* SET EXERCISE
Set down exactly, please, each line from the one containing "Reconstruct this image" through the one containing "COL = scene.collection", both lines included, and no other line.

* EXCERPTED DATA
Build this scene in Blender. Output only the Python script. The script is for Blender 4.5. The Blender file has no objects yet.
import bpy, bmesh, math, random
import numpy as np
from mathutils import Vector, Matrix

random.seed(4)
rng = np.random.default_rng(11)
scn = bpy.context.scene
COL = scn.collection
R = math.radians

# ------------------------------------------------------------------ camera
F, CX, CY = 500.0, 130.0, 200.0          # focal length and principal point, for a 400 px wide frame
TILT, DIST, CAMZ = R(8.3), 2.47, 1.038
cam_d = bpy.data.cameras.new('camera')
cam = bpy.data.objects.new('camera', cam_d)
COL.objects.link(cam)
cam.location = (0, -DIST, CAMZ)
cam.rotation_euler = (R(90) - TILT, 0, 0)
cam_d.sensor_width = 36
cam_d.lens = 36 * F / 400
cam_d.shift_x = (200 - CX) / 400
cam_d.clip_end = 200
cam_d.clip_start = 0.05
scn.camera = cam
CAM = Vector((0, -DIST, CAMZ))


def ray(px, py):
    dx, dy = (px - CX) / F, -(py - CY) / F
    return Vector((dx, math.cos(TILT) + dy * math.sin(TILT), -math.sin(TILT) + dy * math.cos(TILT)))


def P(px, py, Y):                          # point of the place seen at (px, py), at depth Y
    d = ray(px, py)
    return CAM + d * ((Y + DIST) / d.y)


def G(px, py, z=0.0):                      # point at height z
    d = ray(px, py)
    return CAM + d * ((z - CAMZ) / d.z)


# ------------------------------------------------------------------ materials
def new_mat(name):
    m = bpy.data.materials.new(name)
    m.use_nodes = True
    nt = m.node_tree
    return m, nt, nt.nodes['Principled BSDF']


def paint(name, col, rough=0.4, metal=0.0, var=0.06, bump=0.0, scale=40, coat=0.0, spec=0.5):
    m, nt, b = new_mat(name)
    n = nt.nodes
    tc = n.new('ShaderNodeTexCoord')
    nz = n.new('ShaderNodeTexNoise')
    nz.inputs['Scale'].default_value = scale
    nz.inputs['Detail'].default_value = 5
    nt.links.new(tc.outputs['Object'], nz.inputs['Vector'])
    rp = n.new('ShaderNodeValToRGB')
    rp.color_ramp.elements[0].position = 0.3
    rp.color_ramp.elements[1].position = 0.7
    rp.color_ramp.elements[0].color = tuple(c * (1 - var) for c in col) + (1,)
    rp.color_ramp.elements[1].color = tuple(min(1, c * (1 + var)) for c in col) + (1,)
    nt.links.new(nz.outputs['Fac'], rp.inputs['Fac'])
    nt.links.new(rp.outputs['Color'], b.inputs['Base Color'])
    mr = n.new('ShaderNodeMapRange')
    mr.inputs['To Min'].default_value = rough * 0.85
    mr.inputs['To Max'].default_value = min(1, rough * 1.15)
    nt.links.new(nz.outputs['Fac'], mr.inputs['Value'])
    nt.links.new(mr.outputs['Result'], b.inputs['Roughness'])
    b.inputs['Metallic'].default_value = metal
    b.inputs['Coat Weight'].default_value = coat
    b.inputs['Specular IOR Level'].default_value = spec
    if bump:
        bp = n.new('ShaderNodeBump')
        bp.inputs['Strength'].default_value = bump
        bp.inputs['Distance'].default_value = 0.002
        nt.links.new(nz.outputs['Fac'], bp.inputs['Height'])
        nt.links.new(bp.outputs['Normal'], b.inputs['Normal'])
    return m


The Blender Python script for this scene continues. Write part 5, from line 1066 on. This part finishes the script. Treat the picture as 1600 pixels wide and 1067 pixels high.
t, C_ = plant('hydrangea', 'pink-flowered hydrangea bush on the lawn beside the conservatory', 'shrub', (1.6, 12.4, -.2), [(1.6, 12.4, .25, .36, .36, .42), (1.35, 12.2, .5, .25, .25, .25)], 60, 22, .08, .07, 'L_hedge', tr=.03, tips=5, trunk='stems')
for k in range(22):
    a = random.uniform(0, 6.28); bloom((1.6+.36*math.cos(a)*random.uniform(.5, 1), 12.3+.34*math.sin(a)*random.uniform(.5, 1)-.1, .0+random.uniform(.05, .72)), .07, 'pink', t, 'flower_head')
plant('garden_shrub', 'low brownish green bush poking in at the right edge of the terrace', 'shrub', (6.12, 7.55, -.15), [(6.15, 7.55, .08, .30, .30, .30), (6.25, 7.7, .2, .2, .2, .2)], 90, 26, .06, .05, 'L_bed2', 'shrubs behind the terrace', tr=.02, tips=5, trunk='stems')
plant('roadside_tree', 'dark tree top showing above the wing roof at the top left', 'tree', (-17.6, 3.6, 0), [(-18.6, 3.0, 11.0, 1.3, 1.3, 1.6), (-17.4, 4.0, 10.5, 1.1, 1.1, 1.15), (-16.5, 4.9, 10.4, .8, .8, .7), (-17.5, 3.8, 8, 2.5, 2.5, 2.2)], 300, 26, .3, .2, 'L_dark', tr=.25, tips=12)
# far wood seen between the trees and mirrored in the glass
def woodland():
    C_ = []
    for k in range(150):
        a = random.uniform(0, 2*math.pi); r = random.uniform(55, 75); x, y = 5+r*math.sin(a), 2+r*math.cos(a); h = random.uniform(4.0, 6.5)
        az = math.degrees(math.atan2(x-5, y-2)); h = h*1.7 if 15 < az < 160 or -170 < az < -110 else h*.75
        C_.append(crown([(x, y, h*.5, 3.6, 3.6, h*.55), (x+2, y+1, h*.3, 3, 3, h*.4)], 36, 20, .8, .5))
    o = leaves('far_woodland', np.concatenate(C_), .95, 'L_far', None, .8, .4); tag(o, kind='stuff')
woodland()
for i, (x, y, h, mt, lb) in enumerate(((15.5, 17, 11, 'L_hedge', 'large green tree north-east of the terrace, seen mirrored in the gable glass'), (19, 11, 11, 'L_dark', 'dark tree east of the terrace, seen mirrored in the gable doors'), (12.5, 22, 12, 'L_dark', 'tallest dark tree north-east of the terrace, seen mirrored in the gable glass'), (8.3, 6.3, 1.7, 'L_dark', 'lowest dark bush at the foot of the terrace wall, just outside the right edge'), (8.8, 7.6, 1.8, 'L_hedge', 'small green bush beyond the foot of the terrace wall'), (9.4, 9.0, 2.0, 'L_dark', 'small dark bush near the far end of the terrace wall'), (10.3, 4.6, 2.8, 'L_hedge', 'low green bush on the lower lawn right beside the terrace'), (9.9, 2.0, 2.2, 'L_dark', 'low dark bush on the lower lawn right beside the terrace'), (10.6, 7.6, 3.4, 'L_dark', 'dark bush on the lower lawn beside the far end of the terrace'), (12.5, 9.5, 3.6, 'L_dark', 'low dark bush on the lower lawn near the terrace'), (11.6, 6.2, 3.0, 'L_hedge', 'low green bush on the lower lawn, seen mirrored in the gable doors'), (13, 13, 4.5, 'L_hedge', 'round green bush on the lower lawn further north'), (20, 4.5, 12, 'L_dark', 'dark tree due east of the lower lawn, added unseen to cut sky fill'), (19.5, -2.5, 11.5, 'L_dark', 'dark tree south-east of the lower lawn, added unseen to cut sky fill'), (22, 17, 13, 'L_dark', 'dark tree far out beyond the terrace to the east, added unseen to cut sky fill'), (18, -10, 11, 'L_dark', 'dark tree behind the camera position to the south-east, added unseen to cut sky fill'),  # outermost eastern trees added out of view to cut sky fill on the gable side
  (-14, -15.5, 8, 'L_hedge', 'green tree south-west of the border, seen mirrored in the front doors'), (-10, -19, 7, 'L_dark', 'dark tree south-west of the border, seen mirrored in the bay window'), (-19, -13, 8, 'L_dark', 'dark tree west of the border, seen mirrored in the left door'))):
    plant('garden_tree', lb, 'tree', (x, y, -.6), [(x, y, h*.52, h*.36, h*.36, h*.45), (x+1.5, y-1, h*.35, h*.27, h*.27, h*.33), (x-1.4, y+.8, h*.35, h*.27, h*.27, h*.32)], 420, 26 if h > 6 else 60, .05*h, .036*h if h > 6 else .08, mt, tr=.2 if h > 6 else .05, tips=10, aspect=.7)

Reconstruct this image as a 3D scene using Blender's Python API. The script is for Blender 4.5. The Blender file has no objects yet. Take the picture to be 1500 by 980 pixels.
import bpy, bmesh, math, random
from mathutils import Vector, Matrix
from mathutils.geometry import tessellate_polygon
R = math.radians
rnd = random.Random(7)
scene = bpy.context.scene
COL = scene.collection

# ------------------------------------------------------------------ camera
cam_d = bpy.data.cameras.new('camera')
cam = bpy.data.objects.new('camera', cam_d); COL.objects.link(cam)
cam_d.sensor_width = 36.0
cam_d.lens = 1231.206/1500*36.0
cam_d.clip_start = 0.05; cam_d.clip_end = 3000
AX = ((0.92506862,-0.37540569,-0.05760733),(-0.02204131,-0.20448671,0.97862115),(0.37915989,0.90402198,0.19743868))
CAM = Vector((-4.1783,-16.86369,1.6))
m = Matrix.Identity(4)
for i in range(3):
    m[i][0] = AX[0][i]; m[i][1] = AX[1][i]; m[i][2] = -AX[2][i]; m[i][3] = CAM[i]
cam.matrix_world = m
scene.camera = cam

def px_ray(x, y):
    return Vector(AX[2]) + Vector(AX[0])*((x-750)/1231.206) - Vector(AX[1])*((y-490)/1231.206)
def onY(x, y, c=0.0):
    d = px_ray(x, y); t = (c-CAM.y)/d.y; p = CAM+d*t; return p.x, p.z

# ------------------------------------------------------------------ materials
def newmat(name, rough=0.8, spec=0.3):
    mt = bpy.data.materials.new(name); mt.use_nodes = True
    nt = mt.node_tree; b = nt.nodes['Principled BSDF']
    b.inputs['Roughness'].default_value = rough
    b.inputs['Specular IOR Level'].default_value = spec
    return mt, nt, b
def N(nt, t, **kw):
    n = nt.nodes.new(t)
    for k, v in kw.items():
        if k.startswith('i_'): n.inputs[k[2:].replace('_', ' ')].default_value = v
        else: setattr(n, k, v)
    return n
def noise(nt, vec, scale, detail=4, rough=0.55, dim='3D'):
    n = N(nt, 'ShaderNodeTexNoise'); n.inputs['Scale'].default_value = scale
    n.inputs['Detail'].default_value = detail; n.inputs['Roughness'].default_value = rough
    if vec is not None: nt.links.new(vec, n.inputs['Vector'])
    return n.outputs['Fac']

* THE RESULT
Reconstruct this image as a 3D scene using Blender's Python API. The script is for Blender 4.5. The Blender file has no objects yet. Take the picture to be 1500 by 980 pixels.
import bpy, bmesh, math, random
from mathutils import Vector, Matrix
from mathutils.geometry import tessellate_polygon
R = math.radians
rnd = random.Random(7)
scene = bpy.context.scene
COL = scene.collection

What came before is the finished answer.